> [What needs to be done]
Return, exactly as written, the lines from the one containing "Reconstruct this image" through the one containing "S = bpy.context.scene;", with both ends included.

> [Records to use]
◇ ◇ ◇ ◇ ◇

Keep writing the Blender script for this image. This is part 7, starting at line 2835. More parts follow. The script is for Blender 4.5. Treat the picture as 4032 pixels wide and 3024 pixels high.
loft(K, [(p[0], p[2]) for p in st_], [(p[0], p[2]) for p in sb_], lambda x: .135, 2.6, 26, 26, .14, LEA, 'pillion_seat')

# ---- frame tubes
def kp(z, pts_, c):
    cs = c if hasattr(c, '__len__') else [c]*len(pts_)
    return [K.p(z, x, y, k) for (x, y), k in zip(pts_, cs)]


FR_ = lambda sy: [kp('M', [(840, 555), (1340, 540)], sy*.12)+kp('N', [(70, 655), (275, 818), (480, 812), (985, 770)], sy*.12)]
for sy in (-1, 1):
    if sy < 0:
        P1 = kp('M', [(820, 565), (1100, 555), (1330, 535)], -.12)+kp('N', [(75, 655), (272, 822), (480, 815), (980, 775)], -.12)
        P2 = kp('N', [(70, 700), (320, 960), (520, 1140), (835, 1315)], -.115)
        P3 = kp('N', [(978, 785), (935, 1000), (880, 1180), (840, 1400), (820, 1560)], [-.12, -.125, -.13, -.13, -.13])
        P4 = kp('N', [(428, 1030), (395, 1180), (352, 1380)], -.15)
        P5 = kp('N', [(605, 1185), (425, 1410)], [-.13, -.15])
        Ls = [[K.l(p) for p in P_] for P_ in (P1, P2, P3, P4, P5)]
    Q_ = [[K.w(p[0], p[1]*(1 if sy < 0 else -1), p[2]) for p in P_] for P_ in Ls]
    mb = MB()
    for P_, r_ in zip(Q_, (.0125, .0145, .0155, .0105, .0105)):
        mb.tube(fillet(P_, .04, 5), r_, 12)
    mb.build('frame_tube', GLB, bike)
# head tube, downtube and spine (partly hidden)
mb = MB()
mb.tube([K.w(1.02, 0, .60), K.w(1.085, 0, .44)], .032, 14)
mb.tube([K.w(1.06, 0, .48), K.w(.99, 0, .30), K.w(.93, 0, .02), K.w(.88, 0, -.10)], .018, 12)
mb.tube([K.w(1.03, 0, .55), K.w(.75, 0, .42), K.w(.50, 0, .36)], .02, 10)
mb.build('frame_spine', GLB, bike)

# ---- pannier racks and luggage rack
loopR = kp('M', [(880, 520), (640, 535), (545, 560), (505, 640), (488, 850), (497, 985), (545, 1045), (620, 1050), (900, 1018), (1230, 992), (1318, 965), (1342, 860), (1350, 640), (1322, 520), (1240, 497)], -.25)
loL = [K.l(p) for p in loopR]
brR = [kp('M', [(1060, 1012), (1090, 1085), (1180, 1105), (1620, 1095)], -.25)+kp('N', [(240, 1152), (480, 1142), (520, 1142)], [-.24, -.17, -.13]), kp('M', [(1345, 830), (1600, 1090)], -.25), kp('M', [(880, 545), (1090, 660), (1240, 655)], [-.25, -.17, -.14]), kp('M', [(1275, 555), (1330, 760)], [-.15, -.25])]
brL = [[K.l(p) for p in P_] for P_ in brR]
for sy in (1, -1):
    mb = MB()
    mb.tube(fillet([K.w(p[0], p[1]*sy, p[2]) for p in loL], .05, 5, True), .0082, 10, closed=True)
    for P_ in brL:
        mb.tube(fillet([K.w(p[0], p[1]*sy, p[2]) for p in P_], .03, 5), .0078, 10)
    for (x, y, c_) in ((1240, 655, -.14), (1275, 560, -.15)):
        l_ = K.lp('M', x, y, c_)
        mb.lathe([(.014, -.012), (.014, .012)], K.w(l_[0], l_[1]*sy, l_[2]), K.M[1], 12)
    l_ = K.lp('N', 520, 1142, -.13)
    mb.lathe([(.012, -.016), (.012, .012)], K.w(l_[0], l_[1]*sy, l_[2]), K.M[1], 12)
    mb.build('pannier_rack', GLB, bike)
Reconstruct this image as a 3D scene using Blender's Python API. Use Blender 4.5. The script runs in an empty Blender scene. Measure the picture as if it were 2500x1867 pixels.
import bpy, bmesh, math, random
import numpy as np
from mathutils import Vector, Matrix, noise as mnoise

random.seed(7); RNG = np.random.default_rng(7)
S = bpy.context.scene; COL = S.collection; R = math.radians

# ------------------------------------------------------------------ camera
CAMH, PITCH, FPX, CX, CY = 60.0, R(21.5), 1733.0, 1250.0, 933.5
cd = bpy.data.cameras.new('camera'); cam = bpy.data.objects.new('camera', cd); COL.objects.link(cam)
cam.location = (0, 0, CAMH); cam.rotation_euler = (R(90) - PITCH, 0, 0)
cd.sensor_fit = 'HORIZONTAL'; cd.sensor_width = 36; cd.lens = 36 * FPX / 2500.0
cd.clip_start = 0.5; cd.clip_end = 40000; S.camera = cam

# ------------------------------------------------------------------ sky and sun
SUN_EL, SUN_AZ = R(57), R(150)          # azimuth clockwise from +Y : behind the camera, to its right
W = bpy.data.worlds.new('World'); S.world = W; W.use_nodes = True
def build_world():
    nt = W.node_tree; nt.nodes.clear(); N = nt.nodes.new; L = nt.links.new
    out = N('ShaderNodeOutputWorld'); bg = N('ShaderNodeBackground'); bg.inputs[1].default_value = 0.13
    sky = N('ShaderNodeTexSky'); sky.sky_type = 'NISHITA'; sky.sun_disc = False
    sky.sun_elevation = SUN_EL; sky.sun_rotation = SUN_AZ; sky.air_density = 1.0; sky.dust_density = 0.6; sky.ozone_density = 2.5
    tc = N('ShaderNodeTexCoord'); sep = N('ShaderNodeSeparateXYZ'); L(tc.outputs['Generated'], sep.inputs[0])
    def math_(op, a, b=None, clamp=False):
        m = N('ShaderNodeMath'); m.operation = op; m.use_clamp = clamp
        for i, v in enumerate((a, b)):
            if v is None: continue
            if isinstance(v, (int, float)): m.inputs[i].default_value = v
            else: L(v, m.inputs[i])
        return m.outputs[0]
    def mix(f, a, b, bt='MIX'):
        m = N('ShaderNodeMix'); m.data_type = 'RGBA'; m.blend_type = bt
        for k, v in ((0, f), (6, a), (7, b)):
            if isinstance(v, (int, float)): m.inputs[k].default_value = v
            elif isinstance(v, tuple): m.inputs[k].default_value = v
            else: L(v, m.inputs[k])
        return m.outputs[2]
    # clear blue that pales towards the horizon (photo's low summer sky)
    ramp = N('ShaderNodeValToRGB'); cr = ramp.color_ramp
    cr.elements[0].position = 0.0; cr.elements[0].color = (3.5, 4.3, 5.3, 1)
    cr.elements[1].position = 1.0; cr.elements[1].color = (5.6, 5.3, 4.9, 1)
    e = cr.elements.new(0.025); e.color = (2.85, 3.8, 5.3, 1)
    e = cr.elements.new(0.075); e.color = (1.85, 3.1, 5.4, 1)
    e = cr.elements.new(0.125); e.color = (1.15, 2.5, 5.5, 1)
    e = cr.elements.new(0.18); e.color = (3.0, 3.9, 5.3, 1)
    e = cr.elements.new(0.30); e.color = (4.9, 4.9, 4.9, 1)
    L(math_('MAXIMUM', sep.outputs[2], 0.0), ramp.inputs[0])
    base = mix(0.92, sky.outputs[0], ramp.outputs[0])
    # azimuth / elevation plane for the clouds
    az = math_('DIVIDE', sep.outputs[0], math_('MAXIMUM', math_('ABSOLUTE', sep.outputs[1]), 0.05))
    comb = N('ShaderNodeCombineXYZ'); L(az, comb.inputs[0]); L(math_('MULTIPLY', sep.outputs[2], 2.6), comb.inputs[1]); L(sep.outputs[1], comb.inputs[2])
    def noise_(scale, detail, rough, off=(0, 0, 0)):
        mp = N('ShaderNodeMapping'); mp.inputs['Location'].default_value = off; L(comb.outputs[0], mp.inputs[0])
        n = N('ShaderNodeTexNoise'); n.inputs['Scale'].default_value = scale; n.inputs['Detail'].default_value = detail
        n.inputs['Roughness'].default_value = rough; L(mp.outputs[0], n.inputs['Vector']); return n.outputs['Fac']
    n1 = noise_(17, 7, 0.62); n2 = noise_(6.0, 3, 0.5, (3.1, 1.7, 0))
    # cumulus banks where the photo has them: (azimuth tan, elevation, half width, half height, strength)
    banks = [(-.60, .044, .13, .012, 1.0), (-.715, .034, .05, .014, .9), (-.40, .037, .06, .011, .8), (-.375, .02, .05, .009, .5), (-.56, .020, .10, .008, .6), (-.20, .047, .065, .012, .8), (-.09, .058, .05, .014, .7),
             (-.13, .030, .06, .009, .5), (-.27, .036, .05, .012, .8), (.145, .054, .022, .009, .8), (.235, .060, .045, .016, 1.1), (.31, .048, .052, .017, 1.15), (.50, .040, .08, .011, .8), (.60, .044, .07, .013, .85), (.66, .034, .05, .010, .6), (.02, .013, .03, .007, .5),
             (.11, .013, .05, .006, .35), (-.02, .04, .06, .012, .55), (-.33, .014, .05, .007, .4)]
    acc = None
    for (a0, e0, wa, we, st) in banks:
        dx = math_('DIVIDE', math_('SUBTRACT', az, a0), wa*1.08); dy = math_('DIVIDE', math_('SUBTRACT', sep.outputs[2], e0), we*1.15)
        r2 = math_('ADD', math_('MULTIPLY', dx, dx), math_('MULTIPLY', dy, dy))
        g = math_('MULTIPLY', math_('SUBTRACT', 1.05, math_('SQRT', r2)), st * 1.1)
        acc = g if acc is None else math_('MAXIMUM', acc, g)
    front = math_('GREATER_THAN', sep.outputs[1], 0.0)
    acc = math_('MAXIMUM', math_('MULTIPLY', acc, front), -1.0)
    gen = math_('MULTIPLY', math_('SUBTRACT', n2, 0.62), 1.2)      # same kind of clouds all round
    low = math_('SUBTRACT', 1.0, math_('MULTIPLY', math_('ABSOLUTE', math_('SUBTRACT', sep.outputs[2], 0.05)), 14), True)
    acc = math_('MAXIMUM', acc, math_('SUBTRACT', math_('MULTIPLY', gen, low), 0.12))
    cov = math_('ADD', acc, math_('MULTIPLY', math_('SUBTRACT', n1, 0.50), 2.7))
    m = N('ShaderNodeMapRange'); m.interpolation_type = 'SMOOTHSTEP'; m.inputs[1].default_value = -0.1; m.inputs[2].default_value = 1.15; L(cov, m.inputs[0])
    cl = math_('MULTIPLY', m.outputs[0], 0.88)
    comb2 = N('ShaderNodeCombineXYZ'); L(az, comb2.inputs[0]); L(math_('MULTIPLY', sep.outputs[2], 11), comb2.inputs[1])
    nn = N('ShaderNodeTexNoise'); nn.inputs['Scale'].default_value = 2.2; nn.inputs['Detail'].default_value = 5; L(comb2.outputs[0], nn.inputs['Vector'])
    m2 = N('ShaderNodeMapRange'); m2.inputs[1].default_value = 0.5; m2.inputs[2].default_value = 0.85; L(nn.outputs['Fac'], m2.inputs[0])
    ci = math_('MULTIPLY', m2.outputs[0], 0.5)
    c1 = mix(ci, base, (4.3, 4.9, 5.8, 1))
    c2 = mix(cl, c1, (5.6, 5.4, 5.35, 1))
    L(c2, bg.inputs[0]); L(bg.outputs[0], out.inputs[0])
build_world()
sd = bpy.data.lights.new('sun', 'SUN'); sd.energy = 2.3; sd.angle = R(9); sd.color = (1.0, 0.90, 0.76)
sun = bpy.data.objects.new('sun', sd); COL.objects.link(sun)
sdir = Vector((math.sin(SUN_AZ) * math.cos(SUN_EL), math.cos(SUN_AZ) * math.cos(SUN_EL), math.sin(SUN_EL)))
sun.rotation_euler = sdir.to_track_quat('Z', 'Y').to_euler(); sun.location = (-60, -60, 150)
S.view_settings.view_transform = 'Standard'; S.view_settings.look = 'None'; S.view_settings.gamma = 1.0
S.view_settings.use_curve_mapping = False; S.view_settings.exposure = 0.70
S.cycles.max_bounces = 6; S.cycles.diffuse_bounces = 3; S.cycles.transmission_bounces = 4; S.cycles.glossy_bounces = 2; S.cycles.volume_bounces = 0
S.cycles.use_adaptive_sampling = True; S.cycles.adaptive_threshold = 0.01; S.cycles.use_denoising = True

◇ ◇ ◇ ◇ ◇

> [Reply]
Reconstruct this image as a 3D scene using Blender's Python API. Use Blender 4.5. The script runs in an empty Blender scene. Measure the picture as if it were 2500x1867 pixels.
import bpy, bmesh, math, random
import numpy as np
from mathutils import Vector, Matrix, noise as mnoise

random.seed(7); RNG = np.random.default_rng(7)
S = bpy.context.scene; COL = S.collection; R = math.radians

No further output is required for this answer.